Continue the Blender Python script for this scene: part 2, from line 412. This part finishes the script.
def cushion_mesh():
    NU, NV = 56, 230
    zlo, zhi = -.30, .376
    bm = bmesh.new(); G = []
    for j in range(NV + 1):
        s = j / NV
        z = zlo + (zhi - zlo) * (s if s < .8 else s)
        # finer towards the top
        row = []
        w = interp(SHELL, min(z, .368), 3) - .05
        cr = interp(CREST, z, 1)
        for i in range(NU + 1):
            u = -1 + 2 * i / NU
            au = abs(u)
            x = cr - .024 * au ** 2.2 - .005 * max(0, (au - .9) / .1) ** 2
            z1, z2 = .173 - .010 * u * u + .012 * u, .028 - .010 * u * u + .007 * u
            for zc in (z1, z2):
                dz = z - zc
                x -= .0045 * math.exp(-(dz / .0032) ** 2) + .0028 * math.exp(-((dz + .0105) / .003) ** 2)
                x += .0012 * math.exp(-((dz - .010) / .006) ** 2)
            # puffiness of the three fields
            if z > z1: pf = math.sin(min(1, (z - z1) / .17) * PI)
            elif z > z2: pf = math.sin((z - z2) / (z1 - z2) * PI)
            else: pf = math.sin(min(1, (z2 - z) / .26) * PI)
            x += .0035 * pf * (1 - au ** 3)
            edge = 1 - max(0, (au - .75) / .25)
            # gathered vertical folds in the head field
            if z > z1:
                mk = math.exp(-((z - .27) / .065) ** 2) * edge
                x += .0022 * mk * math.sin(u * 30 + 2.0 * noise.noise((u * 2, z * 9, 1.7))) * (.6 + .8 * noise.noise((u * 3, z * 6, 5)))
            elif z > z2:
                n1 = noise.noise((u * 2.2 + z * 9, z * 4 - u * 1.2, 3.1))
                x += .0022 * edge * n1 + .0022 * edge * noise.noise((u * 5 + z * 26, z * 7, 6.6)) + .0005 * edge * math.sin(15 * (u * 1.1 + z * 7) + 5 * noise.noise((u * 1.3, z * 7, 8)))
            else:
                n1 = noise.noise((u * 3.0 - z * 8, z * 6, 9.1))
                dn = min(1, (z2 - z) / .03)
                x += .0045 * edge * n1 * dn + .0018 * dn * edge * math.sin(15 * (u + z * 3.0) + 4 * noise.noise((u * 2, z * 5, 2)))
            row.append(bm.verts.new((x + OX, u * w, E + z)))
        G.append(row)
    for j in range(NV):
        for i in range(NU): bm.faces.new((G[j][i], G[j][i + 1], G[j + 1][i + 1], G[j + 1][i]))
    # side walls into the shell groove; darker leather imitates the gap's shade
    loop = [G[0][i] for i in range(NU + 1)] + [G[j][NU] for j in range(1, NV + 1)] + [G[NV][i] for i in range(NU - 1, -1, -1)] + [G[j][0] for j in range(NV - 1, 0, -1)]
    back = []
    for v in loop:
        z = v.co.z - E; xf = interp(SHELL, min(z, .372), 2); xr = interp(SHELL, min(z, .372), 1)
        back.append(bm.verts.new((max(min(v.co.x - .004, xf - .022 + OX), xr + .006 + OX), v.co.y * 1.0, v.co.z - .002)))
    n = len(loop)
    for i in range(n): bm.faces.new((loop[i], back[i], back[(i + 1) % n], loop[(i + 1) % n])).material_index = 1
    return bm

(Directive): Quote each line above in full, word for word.

(Full response):
Continue the Blender Python script for this scene: part 2, from line 412. This part finishes the script.
def cushion_mesh():
    NU, NV = 56, 230
    zlo, zhi = -.30, .376
    bm = bmesh.new(); G = []
    for j in range(NV + 1):
        s = j / NV
        z = zlo + (zhi - zlo) * (s if s < .8 else s)
        # finer towards the top
        row = []
        w = interp(SHELL, min(z, .368), 3) - .05
        cr = interp(CREST, z, 1)
        for i in range(NU + 1):
            u = -1 + 2 * i / NU
            au = abs(u)
            x = cr - .024 * au ** 2.2 - .005 * max(0, (au - .9) / .1) ** 2
            z1, z2 = .173 - .010 * u * u + .012 * u, .028 - .010 * u * u + .007 * u
            for zc in (z1, z2):
                dz = z - zc
                x -= .0045 * math.exp(-(dz / .0032) ** 2) + .0028 * math.exp(-((dz + .0105) / .003) ** 2)
                x += .0012 * math.exp(-((dz - .010) / .006) ** 2)
            # puffiness of the three fields
            if z > z1: pf = math.sin(min(1, (z - z1) / .17) * PI)
            elif z > z2: pf = math.sin((z - z2) / (z1 - z2) * PI)
            else: pf = math.sin(min(1, (z2 - z) / .26) * PI)
            x += .0035 * pf * (1 - au ** 3)
            edge = 1 - max(0, (au - .75) / .25)
            # gathered vertical folds in the head field
            if z > z1:
                mk = math.exp(-((z - .27) / .065) ** 2) * edge
                x += .0022 * mk * math.sin(u * 30 + 2.0 * noise.noise((u * 2, z * 9, 1.7))) * (.6 + .8 * noise.noise((u * 3, z * 6, 5)))
            elif z > z2:
                n1 = noise.noise((u * 2.2 + z * 9, z * 4 - u * 1.2, 3.1))
                x += .0022 * edge * n1 + .0022 * edge * noise.noise((u * 5 + z * 26, z * 7, 6.6)) + .0005 * edge * math.sin(15 * (u * 1.1 + z * 7) + 5 * noise.noise((u * 1.3, z * 7, 8)))
            else:
                n1 = noise.noise((u * 3.0 - z * 8, z * 6, 9.1))
                dn = min(1, (z2 - z) / .03)
                x += .0045 * edge * n1 * dn + .0018 * dn * edge * math.sin(15 * (u + z * 3.0) + 4 * noise.noise((u * 2, z * 5, 2)))
            row.append(bm.verts.new((x + OX, u * w, E + z)))
        G.append(row)
    for j in range(NV):
        for i in range(NU): bm.faces.new((G[j][i], G[j][i + 1], G[j + 1][i + 1], G[j + 1][i]))
    # side walls into the shell groove; darker leather imitates the gap's shade
    loop = [G[0][i] for i in range(NU + 1)] + [G[j][NU] for j in range(1, NV + 1)] + [G[NV][i] for i in range(NU - 1, -1, -1)] + [G[j][0] for j in range(NV - 1, 0, -1)]
    back = []
    for v in loop:
        z = v.co.z - E; xf = interp(SHELL, min(z, .372), 2); xr = interp(SHELL, min(z, .372), 1)
        back.append(bm.verts.new((max(min(v.co.x - .004, xf - .022 + OX), xr + .006 + OX), v.co.y * 1.0, v.co.z - .002)))
    n = len(loop)
    for i in range(n): bm.faces.new((loop[i], back[i], back[(i + 1) % n], loop[(i + 1) % n])).material_index = 1
    return bm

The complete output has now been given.